A scene from ‘Plotted Dinner’.

Coming from humble beginnings, Chia shared how he got the inspiration for some of his dance steps by watching the movements of his father, a medium, whenever he went into a trance.

“Love in Kedah” was a modern folk dance, the result of inspiration gained from Kedah, the place where he was raised.

He infused modern elements as well as “kampung” experiences in his dance moves.

Chia said the five-minute dance reflected how the different races in Malaysia lived together harmoniously.

Through the “Plotted Dinner”, Chia attempted to tell a story about the dark side of human beings.

“This modern folk dance reflects on many different faces of our society,” he said.

The dancers performing a Baba Nyonya-inspired dance at Penangpac in Straits Quay, Penang. — Photos: GARY CHEN/The Star
The dancers performing a Baba Nyonya-inspired dance at Penangpac in Straits Quay, Penang. — Photos: GARY CHEN/The Star

The seven-and-half minute dance ended with those around a table fighting to pay for the meal as they wanted to show that they were rich.

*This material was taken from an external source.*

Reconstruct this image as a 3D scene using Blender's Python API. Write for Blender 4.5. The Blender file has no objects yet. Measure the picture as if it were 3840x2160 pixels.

“I hope the audience can understand the performance and bring home the messages conveyed through the dances,” added Chia, who started learning ballet when he was 19.

The choreographer encouraged his dancers to feel the story and use their body to express the story instead of their facial expressions.

“I would interact first with the performers before arranging their dance moves,” he said, adding that he created the moves according to each dancer’s uniqueness and abilities.

He also said that the dancers had been practising for the event for more than a month.

The dance troupe was handpicked by the organisers of the 2018 Beijing International Ballet Invitational for Dance Schools and Dance Festival after a selection period held over six months.

The troupe also attended the master dance classes by professionals from Italy, Israel and China.

Besides Chia, the other performers in the troupe were Chew Jian Yang, 18, Tan Eng Seng, 25, Jessica Sow Siew Yin, 27, Melanie Thien Li Ni, 25, Lee Shin Ying, 34, Wang Ee Ee, 22, and Pricillia Kuay Shiea Ling, 23.